Mumbai students pedal their way to raise funds for the differently abled

By: Admin 28 January, 2017

Where there is a will, there is a way may be a frayed expression but not for students of Oberoi International School, Goregaon, Mumbai, who organised a cycle riding event, Pedal-o-Thon, on January 26.

The students started working on the details of the event since September 2016.Their main purpose was to raise funds for physically disabled children to learn vocational training. The students started working on the details of the event since September 2016.

Speaking about Pedal-o-Thon, Jhanvi Somaya, 17, said, “We wanted to connect cycling with a social cause. This event will also help in spreading awareness about the disability. The funds raised through registration and sponsors will be given to Fellowship of the Physically Handicapped (FPH), a NGO based in Haji Ali (Mumbai) to provide these children with vocational training.”

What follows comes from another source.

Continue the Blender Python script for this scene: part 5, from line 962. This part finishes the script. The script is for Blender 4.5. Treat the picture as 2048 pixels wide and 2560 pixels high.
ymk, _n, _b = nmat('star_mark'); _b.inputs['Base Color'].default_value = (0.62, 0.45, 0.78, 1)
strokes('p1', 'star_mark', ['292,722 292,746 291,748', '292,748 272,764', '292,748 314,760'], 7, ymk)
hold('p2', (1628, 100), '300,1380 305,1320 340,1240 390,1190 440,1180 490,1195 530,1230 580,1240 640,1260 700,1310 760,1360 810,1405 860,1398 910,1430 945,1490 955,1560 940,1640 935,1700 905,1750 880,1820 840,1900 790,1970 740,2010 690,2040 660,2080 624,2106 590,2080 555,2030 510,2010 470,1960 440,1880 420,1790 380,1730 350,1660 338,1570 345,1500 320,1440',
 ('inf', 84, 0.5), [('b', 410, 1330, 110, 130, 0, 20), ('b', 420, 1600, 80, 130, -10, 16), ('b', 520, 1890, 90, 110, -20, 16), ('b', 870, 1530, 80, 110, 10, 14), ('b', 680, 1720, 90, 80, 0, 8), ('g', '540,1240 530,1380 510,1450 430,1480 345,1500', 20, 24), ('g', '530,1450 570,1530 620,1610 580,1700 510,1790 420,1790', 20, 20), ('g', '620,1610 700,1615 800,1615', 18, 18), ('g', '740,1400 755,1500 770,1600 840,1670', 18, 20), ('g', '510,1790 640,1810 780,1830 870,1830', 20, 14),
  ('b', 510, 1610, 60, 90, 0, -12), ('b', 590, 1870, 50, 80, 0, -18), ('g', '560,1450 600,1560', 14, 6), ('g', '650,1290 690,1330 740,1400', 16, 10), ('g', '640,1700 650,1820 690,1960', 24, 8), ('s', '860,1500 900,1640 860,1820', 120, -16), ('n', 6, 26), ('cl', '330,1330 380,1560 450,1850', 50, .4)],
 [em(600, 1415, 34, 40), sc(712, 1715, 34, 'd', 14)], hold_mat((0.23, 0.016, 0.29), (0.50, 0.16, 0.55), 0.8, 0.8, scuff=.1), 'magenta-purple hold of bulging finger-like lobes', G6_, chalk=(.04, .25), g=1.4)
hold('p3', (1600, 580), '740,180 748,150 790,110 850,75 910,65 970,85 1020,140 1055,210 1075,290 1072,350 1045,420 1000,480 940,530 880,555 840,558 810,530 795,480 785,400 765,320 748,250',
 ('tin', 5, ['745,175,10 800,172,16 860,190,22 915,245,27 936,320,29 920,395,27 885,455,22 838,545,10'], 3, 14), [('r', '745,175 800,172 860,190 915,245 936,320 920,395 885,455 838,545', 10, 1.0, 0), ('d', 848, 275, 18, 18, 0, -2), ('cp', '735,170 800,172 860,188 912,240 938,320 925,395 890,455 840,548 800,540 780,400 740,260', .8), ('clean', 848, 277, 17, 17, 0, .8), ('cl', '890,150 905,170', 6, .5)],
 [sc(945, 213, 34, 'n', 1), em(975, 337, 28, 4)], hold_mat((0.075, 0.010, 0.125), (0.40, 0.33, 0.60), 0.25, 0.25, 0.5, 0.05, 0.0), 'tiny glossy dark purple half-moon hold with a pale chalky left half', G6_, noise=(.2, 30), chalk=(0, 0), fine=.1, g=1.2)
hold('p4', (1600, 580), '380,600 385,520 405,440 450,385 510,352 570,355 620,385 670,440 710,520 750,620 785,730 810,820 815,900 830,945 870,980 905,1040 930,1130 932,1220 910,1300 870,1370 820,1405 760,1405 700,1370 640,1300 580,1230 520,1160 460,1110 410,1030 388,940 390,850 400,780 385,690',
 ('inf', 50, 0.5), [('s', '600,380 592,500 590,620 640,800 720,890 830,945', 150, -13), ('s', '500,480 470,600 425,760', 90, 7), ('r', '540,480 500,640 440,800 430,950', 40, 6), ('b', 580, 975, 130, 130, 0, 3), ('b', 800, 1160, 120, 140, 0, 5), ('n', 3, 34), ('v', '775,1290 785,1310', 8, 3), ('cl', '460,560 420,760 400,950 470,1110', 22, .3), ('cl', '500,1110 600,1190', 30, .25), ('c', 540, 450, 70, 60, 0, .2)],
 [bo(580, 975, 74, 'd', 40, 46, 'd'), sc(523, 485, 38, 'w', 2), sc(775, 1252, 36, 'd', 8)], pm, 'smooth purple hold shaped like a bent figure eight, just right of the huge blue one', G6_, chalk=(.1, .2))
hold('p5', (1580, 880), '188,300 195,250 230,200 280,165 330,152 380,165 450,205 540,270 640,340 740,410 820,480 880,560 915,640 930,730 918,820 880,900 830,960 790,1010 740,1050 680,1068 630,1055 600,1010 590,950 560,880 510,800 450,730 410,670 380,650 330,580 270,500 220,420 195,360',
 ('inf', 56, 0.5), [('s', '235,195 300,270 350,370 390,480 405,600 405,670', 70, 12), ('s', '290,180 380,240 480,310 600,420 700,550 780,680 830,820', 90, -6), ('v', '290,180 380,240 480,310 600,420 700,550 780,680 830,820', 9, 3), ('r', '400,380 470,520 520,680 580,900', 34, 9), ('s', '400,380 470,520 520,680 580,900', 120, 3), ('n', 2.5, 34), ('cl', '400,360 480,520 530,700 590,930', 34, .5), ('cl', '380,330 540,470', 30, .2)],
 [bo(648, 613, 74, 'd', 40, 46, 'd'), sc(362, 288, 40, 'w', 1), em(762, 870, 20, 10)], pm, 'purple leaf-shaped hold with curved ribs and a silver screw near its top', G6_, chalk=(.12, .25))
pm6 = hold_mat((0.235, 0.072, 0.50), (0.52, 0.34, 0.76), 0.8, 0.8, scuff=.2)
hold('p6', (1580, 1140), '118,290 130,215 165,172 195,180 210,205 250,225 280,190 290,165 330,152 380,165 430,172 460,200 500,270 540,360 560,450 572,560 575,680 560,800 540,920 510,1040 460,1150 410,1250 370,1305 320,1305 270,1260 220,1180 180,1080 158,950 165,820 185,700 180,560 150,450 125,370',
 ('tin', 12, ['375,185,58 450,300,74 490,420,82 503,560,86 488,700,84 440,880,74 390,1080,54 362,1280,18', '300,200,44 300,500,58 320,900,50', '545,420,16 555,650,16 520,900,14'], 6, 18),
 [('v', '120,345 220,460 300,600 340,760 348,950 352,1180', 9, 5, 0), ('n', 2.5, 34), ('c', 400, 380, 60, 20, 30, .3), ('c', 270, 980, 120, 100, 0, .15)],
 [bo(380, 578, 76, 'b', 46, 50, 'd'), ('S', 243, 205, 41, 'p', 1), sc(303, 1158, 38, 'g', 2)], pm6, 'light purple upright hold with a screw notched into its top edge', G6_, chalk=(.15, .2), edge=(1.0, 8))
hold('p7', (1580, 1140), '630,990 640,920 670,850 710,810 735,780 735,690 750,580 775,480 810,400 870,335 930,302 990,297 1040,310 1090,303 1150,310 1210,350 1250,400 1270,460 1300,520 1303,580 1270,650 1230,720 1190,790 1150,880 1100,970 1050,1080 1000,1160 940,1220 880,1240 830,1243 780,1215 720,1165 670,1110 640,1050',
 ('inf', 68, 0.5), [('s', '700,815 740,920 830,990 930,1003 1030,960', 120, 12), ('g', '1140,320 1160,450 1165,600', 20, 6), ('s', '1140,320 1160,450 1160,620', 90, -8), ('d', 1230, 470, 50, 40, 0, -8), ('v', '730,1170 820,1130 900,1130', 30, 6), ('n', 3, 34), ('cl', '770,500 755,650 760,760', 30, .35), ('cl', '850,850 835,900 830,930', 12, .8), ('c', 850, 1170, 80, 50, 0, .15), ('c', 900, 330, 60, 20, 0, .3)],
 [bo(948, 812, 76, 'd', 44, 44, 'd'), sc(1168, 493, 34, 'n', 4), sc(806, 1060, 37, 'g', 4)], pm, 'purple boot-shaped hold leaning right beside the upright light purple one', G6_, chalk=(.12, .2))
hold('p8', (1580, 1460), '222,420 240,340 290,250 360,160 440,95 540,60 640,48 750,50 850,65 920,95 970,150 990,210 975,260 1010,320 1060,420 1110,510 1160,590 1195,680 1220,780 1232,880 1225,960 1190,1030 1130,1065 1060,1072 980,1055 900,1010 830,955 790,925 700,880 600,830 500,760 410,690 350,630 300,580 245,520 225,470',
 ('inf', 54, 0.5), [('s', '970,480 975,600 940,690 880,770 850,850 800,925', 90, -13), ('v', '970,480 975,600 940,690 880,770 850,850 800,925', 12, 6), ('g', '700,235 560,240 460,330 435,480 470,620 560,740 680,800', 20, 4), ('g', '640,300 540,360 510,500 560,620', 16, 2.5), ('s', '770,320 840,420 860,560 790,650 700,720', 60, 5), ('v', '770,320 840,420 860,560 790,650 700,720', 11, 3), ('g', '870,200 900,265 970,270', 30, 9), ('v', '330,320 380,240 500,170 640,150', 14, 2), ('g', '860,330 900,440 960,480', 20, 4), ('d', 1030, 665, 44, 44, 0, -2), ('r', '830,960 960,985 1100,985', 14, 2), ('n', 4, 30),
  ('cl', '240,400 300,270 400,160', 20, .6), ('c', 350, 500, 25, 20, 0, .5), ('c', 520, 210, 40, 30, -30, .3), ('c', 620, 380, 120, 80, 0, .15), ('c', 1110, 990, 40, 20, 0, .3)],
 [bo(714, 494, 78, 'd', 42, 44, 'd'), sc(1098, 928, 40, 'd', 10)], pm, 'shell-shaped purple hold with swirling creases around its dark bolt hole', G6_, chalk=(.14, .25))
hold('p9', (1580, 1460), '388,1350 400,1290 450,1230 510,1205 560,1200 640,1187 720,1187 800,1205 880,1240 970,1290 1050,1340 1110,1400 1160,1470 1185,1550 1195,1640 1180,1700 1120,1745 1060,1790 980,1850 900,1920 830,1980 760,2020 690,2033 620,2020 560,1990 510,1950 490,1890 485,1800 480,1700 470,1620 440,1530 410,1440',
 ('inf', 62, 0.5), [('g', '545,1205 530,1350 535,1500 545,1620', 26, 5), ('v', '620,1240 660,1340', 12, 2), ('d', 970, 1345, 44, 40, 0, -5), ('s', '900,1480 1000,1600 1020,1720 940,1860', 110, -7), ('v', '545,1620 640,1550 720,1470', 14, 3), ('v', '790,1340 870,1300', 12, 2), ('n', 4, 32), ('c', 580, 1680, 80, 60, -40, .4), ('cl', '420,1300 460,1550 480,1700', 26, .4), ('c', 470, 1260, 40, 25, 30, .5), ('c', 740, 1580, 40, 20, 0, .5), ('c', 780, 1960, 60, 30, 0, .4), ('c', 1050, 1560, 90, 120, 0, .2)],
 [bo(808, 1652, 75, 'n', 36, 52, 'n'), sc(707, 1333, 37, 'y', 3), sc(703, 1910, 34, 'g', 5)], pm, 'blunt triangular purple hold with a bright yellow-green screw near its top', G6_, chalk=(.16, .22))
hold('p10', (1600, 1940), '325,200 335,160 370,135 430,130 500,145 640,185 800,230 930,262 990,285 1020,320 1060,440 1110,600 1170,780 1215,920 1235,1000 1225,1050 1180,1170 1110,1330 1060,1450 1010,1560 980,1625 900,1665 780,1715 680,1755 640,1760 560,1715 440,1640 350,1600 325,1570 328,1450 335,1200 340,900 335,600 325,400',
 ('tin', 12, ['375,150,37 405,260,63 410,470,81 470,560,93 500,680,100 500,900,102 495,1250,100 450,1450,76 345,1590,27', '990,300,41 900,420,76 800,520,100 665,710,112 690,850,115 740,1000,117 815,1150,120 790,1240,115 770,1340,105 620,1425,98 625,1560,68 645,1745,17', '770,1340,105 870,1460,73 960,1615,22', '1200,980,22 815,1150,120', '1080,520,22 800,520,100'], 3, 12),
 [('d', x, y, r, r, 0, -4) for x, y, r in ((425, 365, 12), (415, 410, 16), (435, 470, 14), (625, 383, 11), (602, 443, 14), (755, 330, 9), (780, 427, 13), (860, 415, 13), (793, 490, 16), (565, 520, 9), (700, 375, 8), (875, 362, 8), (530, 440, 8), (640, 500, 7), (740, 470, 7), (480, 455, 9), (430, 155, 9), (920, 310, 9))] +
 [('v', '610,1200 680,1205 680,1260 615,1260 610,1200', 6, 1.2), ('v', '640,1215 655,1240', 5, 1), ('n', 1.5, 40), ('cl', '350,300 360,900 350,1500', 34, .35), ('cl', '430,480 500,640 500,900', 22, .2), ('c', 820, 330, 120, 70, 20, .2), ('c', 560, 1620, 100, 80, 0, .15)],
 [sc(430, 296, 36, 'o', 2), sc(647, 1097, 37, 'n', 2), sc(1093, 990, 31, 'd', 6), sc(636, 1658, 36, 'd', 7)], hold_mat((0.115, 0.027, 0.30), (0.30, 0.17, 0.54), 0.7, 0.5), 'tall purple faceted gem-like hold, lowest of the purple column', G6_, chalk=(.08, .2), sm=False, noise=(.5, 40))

Through registrations and sponsors, the team of over 40 students has collected over Rs 55,000 for the disabled children. Amish Berry, 16, Head of Pedal-o-Thon, said, “We received more than 105 registrations for the cycle ride. We wanted to raise as much as possible. The paralympics games has inspired many of us. It has encouraged many disabled people too. I usually like to cycle to de-stress myself. I wanted this cycle ride to get connected with a social cause related to disability since many people are not able to use the cycling activity to destress themselves.”

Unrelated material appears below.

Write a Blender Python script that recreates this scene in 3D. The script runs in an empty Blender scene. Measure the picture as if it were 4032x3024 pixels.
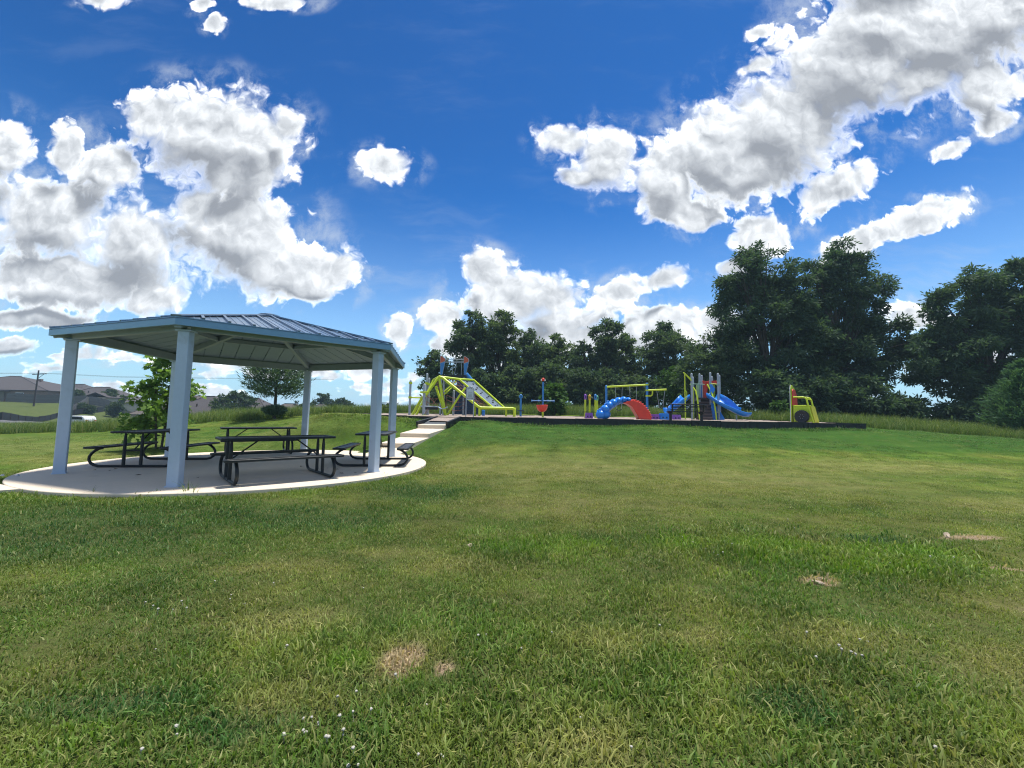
import bpy, bmesh, math, random
import numpy as np
from math import pi, sin, cos, radians, hypot
from mathutils import Vector, Matrix

random.seed(7)
RNG = np.random.default_rng(11)
scene = bpy.context.scene
COL = scene.collection

# ---------------------------------------------------------------- camera
EYE = 1.27                      # metres above the patio slab
PITCH, ROLL = 0.07659, 0.01756
cam_data = bpy.data.cameras.new("camera")
cam_data.sensor_fit = 'HORIZONTAL'
cam_data.sensor_width = 36.0
cam_data.lens = 36.0 * 1643.17 / 4032.0
cam_data.clip_start = 0.05
cam_data.clip_end = 3000.0
cam = bpy.data.objects.new("camera", cam_data)
COL.objects.link(cam)
fw = Vector((0, cos(PITCH), sin(PITCH)))
rt = Vector((1, 0, 0)); up = Vector((0, -sin(PITCH), cos(PITCH)))
rt2 = rt * cos(ROLL) + up * sin(ROLL)
up2 = up * cos(ROLL) - rt * sin(ROLL)
cam.matrix_world = Matrix(((rt2.x, up2.x, -fw.x, 0), (rt2.y, up2.y, -fw.y, 0),
                           (rt2.z, up2.z, -fw.z, EYE), (0, 0, 0, 1)))
scene.camera = cam

# ---------------------------------------------------------------- render / view
scene.view_settings.view_transform = 'Standard'
scene.view_settings.look = 'None'
scene.view_settings.gamma = 1.0
scene.view_settings.use_curve_mapping = False
scene.view_settings.exposure = 0.9
cy = scene.cycles
cy.max_bounces = 8
cy.diffuse_bounces = 3
cy.glossy_bounces = 3
cy.transmission_bounces = 4
cy.transparent_max_bounces = 6
cy.sample_clamp_indirect = 6.0
cy.use_denoising = True
cy.denoiser = 'OPENIMAGEDENOISE'
cy.denoising_input_passes = 'RGB_ALBEDO_NORMAL'
cy.denoising_prefilter = 'NONE'
scene.cycles.filter_width = 1.15
cy.caustics_reflective = False
cy.caustics_refractive = False

# ---------------------------------------------------------------- sun
SUN_EL, SUN_AZ = radians(78), radians(38)      # azimuth from +Y (view direction) toward +X
sdir = Vector((sin(SUN_AZ) * cos(SUN_EL), cos(SUN_AZ) * cos(SUN_EL), sin(SUN_EL)))
sun_data = bpy.data.lights.new("sun", 'SUN')
sun_data.energy = 3.4
sun_data.angle = radians(5.0)
sun_data.color = (1.0, 0.95, 0.87)
sun = bpy.data.objects.new("sun", sun_data)
COL.objects.link(sun)
sun.rotation_euler = sdir.to_track_quat('Z', 'Y').to_euler()
sun.location = sdir * 200

# ---------------------------------------------------------------- node helpers
class NT:
    def __init__(self, tree):
        self.t = tree
    def n(self, typ, **kw):
        nd = self.t.nodes.new(typ)
        for k, v in kw.items():
            if k == 'ins':
                for kk, vv in v.items():
                    s = nd.inputs[kk]
                    if isinstance(vv, bpy.types.NodeSocket):
                        self.t.links.new(vv, s)
                    else:
                        s.default_value = vv
            else:
                setattr(nd, k, v)
        return nd
    def l(self, a, b):
        self.t.links.new(a, b)
    def math(self, op, a, b=None, c=None, clamp=False):
        nd = self.t.nodes.new('ShaderNodeMath'); nd.operation = op; nd.use_clamp = clamp
        for i, v in enumerate((a, b, c)):
            if v is None: continue
            if isinstance(v, bpy.types.NodeSocket): self.t.links.new(v, nd.inputs[i])
            else: nd.inputs[i].default_value = v
        return nd.outputs[0]
    def vmath(self, op, a, b=None, scale=None):
        nd = self.t.nodes.new('ShaderNodeVectorMath'); nd.operation = op
        for i, v in enumerate((a, b)):
            if v is None: continue
            if isinstance(v, bpy.types.NodeSocket): self.t.links.new(v, nd.inputs[i])
            else: nd.inputs[i].default_value = v
        if scale is not None:
            if isinstance(scale, bpy.types.NodeSocket): self.t.links.new(scale, nd.inputs['Scale'])
            else: nd.inputs['Scale'].default_value = scale
        return nd.outputs['Value'] if op in ('LENGTH', 'DOT_PRODUCT', 'DISTANCE') else nd.outputs[0]
    def mix(self, fac, a, b, blend='MIX'):
        nd = self.t.nodes.new('ShaderNodeMix'); nd.data_type = 'RGBA'; nd.blend_type = blend
        for s, v in ((nd.inputs[0], fac), (nd.inputs[6], a), (nd.inputs[7], b)):
            if isinstance(v, bpy.types.NodeSocket): self.t.links.new(v, s)
            else: s.default_value = v if isinstance(v, (int, float)) else (*v, 1.0)[:4]
        return nd.outputs[2]
    def mapr(self, v, a, b, c=0.0, d=1.0, smooth=False):
        nd = self.t.nodes.new('ShaderNodeMapRange')
        nd.interpolation_type = 'SMOOTHSTEP' if smooth else 'LINEAR'
        nd.clamp = True
        for i, x in enumerate((v, a, b, c, d)):
            if isinstance(x, bpy.types.NodeSocket): self.t.links.new(x, nd.inputs[i])
            else: nd.inputs[i].default_value = x
        return nd.outputs[0]
    def noise(self, vec, scale, detail=4.0, rough=0.55, dims='3D', lac=2.0):
        nd = self.t.nodes.new('ShaderNodeTexNoise'); nd.noise_dimensions = dims
        if vec is not None: self.t.links.new(vec, nd.inputs['Vector'])
        nd.inputs['Scale'].default_value = scale
        nd.inputs['Detail'].default_value = detail
        nd.inputs['Roughness'].default_value = rough
        nd.inputs['Lacunarity'].default_value = lac
        return nd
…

True to the spirit of the event was their tagline ‘Celebrating this-ability and not dis-ability’. The group cycled from Bandra Fort to Worli Seaface. According to the students, the term ‘disabled’ is associated with ‘incapable’ which they aim to change. The initiative was organised by Class 10 and Class 11 students.

“People behave in a different way with disabled people and the perspective needs to be changed. According to me this is a good way to spread awareness by reaching out to people and also helping the NGO,” said Utkarsh Sikka, 16.

“Social media has helped us to connect through various people and spread awareness about our social event. This is the first time we are organising it. Besides social media, when we physically approached people to spread the word, our relatives and friends also motivated us,” said Samiha Joshi, 16.